Jade Tree has recently updated its Jets to Brazil page to note that finally, officially, the band has broken up. This quiet end is a little like the last song on their last release, Perfecting Lonliness. “Rocket Boy”, a quiet contemplative song about resignation and despair, just simply fades away.
There has been no official explanation, but there have been rumours such as leader Blake Schwarzenbach planning to concentrate on his visual art. Also, his battles with depression are well known, and once caused the band to cancel an entire tour just as it was about to begin. Whether that was a cause of the band’s demise is something only the people involved can say. And of course it goes without saying that health matters take precedence over anything else.
But while they were together, they created some brilliant music that really pushed the idea of pop songs as art. Although they only released three records, each one was a giant stylistic leap from the one before it. The band’s debut, “Orange Rhyming Dictionary”, had a mix of songs that felt slightly agitated and uncomfortable. Musically, they were shaking off the residue of their previous bands (Texas is the Reason, Handsome, and particularly, Jawbreaker).

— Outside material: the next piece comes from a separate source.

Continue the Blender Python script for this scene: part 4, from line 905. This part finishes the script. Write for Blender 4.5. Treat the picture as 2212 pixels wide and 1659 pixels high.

A couple of songs stand out from this release: “I Typed For Miles” and “Sweet Avenue”. The former embodies that discomfort and agitation I was referring to the most, with a writer trying to work through his mental block, battling the voices in his head that questions his ability:
Note to self: no one cares. Your voice is average
In worried piles I typed for miles and no one noticed
Later, he realises that by forcing he’s merely going through the mechanics of creating, not making anything of substance:
I’ve tied my ankles to the table legs with wire
I can’t write so much as type
“Sweet Avenue” is the polar opposite. It’s a statement of contentment, with a sweetly fluid bass line and understated snare drum and acoustic guitar that accompanies Schwarzenbach’s new affirmation of life. At the beginning, he sings about the beauty of flowers and cigarette smoke like he’s discovered them for the first time. And, in fact, in a way he has:
Now all these tastes improve
Through the view that comes with you
Like they handed me my life
For the first time it felt right
The unspecified person that has been instrumental in his new life:
Thank you for making me see there’s a life in me/It was dying to get out
Has made him feel powerful and self-assured, like a “captain of industry” while still comparing his re-birth with the blooming of leaves on a tree:
Looking at all these trees i feel affinity with
Everything’s so soft and still-budding at my fingertips
Touching you I start to bloom
In the end he calls his former life his “monastery”, which suggests self-imposed isolation, perhaps created from self-doubt, feeling inadequate and guilty, much like the writer in “I Typed For Miles”, but the redemption coming from true love has freed him from that trap, finally singing “like they handed me my life/for the first time it felt worth it/like I deserved it.”
This was a new side for the ex-Jawbreaker singer. “Orange Rhyming Dictionary” closed on a peaceful note, which may or may not have been intentional, but it did show a leap in terms of self-reflection and musical restraint.